Pero Vargas Llosa también localizó, en la escatología de Hugo, elementos nutricios de nuestra época. En él la utopía, al contrario de lo que ocurre en Marx, carecía de instrucciones de uso, de imperativos políticos verificables que permitiesen a una clase o a un partido el arrogarse la imposición de la virtud universal. No en balde, novelista y crítico del Terror francés, Hugo fue un adversario del socialismo revolucionario.

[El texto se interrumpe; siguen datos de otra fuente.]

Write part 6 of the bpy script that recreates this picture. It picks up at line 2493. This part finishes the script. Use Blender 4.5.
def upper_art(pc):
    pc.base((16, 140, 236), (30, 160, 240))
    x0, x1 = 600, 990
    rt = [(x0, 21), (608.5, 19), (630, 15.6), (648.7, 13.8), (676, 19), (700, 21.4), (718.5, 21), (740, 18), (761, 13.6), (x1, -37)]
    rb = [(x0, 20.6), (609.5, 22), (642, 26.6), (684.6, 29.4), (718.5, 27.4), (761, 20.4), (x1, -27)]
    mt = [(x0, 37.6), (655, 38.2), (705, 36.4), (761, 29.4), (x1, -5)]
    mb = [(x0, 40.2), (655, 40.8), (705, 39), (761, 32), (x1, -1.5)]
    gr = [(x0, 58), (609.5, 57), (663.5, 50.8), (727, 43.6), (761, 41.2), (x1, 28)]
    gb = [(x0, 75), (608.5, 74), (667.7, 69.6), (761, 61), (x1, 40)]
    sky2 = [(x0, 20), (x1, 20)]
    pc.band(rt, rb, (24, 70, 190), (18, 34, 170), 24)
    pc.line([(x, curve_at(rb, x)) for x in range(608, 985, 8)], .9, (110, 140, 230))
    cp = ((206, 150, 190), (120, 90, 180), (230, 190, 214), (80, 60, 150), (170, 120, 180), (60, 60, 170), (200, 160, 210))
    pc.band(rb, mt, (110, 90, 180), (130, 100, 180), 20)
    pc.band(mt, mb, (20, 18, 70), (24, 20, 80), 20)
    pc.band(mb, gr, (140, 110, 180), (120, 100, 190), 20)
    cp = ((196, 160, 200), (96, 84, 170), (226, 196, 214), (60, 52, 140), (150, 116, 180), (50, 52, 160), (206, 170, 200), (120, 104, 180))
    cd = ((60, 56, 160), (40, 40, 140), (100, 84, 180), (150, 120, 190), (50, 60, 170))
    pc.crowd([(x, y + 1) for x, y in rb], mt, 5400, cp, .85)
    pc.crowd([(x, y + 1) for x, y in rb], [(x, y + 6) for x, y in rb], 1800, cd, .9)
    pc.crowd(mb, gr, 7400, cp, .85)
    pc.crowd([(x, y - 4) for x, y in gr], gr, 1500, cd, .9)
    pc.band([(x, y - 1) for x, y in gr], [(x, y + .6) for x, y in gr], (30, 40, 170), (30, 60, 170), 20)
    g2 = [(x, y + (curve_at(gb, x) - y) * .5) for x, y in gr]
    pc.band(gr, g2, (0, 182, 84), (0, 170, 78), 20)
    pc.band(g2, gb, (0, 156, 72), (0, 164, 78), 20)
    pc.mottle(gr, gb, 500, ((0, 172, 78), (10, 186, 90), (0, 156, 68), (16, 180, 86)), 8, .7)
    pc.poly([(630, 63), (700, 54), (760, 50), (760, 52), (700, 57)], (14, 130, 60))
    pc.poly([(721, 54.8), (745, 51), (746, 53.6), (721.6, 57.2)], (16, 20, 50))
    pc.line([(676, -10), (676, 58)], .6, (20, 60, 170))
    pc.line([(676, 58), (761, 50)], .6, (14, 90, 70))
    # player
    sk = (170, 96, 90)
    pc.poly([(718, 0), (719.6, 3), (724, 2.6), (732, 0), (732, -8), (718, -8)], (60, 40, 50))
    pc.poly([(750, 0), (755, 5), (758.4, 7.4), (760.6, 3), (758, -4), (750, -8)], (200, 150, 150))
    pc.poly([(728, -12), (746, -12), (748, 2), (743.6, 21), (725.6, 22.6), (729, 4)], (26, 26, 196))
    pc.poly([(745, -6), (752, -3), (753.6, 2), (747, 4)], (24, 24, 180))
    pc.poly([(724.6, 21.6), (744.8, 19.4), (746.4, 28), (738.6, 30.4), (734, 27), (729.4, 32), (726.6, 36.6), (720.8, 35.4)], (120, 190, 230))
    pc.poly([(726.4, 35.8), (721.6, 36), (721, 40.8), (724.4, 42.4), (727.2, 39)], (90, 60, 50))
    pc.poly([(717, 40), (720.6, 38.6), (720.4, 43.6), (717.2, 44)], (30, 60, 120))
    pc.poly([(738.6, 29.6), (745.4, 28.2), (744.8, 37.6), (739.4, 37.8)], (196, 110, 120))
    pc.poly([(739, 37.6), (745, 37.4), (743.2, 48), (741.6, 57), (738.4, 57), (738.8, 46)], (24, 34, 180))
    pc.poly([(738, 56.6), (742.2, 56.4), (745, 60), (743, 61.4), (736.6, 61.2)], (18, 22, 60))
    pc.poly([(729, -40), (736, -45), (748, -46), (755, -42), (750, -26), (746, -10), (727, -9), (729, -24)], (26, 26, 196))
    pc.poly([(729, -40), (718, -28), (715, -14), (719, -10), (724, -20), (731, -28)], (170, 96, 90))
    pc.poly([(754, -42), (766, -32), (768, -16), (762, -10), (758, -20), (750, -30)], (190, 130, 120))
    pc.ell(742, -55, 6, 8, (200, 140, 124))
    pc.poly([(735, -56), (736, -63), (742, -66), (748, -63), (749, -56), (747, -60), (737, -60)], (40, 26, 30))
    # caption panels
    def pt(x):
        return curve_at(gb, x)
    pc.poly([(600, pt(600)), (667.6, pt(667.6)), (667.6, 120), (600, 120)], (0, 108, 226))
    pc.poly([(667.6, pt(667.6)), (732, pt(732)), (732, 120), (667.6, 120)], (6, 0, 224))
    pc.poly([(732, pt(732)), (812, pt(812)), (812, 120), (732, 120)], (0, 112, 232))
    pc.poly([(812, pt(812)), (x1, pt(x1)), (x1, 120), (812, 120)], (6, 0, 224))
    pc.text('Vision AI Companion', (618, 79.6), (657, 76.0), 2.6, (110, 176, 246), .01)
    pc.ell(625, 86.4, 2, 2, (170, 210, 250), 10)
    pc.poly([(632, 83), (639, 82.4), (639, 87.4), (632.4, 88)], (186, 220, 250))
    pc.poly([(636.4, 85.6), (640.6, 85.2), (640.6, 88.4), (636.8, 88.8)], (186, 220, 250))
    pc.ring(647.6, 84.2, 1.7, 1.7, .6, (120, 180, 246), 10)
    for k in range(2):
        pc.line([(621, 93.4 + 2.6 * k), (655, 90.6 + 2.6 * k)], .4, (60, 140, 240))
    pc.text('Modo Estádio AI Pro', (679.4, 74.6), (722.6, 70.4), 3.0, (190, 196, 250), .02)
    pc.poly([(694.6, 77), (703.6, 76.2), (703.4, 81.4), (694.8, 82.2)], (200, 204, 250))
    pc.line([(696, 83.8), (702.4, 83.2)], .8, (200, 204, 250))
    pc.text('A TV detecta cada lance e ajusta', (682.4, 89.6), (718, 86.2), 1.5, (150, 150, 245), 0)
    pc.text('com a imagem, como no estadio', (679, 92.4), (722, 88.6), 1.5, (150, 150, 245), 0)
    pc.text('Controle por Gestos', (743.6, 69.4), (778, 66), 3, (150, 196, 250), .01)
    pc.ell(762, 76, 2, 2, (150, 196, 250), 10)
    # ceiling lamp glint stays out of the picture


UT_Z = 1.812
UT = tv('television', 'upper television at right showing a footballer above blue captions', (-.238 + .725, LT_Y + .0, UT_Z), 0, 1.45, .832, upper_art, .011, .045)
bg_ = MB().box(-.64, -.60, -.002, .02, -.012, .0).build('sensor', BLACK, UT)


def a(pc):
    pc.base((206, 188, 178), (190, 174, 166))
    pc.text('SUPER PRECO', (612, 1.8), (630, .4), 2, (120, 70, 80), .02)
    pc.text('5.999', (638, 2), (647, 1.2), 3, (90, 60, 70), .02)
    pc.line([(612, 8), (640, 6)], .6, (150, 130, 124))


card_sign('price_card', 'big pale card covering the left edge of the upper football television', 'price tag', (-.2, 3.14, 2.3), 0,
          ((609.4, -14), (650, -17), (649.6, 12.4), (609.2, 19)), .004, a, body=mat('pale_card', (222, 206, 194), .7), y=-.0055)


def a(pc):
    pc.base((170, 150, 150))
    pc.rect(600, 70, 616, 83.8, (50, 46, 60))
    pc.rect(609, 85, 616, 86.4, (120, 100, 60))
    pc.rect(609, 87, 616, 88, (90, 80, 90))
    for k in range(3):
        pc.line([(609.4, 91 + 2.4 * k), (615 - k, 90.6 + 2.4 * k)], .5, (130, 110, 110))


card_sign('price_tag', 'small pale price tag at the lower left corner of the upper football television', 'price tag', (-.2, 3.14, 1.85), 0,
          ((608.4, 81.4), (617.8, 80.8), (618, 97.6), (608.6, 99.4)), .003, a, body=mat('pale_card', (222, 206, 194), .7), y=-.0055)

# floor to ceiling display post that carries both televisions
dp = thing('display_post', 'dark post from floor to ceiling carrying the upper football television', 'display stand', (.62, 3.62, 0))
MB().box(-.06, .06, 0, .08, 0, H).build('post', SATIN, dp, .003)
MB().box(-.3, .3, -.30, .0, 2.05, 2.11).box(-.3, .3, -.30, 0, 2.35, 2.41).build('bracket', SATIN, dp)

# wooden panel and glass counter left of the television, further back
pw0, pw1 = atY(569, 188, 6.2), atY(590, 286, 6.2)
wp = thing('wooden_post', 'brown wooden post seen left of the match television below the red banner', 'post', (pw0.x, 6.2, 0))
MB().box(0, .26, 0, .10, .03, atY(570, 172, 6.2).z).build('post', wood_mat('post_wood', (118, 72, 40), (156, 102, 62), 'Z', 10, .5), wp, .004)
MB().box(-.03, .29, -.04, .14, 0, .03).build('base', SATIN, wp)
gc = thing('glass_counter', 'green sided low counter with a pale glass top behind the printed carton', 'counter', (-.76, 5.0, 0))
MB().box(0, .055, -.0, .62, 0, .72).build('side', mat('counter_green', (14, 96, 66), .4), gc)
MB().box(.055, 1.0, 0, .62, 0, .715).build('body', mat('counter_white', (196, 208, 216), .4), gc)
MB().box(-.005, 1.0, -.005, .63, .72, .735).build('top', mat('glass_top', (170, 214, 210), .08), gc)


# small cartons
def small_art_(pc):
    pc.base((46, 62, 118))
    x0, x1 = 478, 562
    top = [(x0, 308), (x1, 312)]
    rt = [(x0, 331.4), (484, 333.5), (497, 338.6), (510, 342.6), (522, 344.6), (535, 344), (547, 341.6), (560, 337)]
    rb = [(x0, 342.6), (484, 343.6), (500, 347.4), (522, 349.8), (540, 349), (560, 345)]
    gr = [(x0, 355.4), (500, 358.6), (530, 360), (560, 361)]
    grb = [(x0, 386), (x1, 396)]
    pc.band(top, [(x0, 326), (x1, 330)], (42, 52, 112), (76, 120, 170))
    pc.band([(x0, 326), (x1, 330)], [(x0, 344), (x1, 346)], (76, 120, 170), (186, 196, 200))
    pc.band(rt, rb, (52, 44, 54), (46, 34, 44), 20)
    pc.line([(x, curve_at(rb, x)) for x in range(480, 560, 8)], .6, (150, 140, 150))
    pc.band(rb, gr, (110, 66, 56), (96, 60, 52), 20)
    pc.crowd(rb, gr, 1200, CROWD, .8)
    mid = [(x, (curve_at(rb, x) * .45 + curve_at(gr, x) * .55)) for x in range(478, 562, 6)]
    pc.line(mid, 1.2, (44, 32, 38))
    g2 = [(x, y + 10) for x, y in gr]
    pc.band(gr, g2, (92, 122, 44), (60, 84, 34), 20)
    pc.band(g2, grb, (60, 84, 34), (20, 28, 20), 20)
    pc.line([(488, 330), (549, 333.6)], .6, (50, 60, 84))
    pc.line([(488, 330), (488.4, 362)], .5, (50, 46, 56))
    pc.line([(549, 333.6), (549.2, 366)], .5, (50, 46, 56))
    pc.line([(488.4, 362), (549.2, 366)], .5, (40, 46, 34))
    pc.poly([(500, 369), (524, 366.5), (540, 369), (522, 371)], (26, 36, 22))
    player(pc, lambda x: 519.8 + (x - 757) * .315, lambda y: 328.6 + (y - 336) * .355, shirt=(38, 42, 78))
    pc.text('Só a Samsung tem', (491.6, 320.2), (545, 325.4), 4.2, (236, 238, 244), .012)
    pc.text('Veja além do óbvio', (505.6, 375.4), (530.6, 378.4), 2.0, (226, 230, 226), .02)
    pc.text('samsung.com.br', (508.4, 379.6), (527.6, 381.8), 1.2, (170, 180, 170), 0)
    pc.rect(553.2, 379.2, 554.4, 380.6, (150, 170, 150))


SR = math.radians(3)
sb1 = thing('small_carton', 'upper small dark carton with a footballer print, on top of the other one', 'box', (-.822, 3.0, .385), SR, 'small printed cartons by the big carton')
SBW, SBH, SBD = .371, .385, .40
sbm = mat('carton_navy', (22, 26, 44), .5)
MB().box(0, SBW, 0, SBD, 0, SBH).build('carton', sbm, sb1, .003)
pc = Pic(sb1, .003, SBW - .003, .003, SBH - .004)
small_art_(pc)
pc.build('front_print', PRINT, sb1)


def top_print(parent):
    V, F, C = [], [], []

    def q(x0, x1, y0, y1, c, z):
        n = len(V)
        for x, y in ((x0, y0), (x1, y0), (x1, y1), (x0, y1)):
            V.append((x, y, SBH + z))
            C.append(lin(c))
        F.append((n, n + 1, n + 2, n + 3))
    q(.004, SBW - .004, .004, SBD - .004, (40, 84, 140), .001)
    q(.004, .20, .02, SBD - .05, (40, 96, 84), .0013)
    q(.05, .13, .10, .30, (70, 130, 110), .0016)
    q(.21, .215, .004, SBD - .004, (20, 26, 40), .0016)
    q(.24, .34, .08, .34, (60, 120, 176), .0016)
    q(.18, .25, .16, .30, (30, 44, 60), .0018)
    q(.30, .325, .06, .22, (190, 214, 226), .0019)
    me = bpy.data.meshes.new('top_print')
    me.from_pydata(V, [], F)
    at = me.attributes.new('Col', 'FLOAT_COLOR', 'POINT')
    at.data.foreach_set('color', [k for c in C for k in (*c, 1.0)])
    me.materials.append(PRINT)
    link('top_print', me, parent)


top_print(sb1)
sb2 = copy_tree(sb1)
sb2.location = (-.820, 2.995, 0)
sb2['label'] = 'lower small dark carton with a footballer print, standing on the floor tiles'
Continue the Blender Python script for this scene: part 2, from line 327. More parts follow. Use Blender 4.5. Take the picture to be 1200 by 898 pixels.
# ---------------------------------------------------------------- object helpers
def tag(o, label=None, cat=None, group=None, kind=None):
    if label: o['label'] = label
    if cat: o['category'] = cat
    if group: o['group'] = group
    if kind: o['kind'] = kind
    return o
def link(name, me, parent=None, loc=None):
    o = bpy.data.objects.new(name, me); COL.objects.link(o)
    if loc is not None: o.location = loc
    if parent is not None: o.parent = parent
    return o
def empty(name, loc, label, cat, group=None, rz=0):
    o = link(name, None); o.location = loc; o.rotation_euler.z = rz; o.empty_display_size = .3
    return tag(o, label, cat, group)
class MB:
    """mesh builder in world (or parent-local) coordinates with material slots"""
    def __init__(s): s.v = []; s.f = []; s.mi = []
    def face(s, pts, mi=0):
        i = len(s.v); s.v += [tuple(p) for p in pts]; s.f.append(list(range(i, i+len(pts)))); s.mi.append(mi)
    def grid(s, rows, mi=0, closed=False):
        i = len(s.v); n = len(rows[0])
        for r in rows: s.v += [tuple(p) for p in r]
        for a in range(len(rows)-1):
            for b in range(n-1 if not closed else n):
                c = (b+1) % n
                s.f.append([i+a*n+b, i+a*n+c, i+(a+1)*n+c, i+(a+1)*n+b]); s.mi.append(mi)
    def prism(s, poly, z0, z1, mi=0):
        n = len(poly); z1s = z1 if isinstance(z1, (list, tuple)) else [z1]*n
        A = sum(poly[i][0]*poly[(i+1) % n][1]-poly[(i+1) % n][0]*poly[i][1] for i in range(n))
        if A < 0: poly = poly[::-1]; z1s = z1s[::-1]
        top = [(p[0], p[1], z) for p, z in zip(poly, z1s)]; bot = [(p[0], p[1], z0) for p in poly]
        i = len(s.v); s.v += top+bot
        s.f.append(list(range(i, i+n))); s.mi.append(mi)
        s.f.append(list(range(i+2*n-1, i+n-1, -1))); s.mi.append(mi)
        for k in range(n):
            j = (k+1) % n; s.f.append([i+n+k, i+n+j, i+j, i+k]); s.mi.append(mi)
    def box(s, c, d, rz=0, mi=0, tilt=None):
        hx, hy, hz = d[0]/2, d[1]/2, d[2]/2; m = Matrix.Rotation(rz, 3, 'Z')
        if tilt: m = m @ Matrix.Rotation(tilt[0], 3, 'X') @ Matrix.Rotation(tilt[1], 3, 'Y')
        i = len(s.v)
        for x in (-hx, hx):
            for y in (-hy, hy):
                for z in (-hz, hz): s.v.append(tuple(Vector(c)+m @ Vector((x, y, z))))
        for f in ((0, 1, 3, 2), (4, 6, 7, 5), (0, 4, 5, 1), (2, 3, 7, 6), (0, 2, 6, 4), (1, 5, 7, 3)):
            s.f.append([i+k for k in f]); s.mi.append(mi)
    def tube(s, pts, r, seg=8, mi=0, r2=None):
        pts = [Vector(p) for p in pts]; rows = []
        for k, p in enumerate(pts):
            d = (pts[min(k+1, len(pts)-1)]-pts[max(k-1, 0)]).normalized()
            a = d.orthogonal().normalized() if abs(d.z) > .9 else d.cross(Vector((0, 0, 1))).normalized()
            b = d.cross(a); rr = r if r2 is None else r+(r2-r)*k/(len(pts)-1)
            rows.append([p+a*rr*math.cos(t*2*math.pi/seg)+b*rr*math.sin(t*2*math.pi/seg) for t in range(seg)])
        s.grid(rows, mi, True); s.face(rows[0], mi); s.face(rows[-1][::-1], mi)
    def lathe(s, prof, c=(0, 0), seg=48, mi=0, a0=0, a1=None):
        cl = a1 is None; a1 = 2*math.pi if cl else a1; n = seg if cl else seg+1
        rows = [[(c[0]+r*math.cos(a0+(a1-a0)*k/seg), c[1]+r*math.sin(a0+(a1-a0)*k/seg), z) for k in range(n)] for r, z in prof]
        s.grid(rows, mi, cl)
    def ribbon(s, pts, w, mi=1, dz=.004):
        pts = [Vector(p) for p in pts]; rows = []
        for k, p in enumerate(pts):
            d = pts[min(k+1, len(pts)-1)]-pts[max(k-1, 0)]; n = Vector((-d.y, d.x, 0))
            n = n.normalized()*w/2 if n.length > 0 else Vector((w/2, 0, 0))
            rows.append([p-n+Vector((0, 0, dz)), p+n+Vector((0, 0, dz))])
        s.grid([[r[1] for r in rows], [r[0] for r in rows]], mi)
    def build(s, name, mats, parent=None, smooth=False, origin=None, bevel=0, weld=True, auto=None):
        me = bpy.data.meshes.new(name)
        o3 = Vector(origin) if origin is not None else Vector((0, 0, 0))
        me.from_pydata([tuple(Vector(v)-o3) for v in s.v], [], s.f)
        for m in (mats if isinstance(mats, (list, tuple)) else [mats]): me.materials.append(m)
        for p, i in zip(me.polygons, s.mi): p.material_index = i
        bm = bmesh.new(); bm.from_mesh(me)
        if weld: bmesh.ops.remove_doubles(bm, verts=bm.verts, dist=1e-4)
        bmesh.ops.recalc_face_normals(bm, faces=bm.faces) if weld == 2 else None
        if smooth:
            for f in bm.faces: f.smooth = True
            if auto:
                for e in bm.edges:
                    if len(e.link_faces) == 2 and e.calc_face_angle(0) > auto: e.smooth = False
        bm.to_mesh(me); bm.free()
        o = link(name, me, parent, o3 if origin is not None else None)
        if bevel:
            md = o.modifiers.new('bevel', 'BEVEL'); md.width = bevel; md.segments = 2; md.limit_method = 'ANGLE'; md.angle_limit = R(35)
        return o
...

Hugo fue, como providencialista democrático, un mal profeta. Pero su fe ciega en el futuro tenía su origen en la profundidad de su liberalismo. En unas líneas que suprimió de su gran novela, y que Vargas Llosa cita, puede leerse una memorable certeza que ha acompañado, a través de los tiempos, al liberalismo: "La cantidad de fatalidad que depende del hombre se llama Miseria y puede ser abolida; la cantidad de fatalidad que depende de lo desconocido se llama Dolor y debe ser contemplada y explorada con temblor. Mejoremos, que se puede mejorar, y aceptemos el resto". Esta frase de Hugo, como bien sostiene Vargas Llosa, se adelanta a Camus y adquiere una compasiva luz en contraste con los sangrientos delirios del siglo veinte. El abuelo, pese a sus fantasías y sus obcecaciones, nunca perdió de vista, a lo largo de su larga y megalomaníaca travesía, esa estrella del razonable escepticismo que advierte que el hombre podrá y deberá vivir en un mundo justo siempre y cuando renuncie a la desdichada aspiración a ser feliz. En la construcción de su autobiografía intelectual, Vargas Llosa, como ensayista, ha recurrido a los utopistas para poner en crisis su propio pensamiento, exponiéndolo a la crítica de lo que, pareciéndole ajeno, no puede serle indiferente. Nada parece tan lejano de Vargas Llosa como la utopía arcaica y conservadora de Arguedas o la utopía futurista y democrática de Hugo. Pero ambas, a su vez, permiten ver la complejidad de un horizonte intelectual rico en fallas geológicas, en sorprendentes floraciones.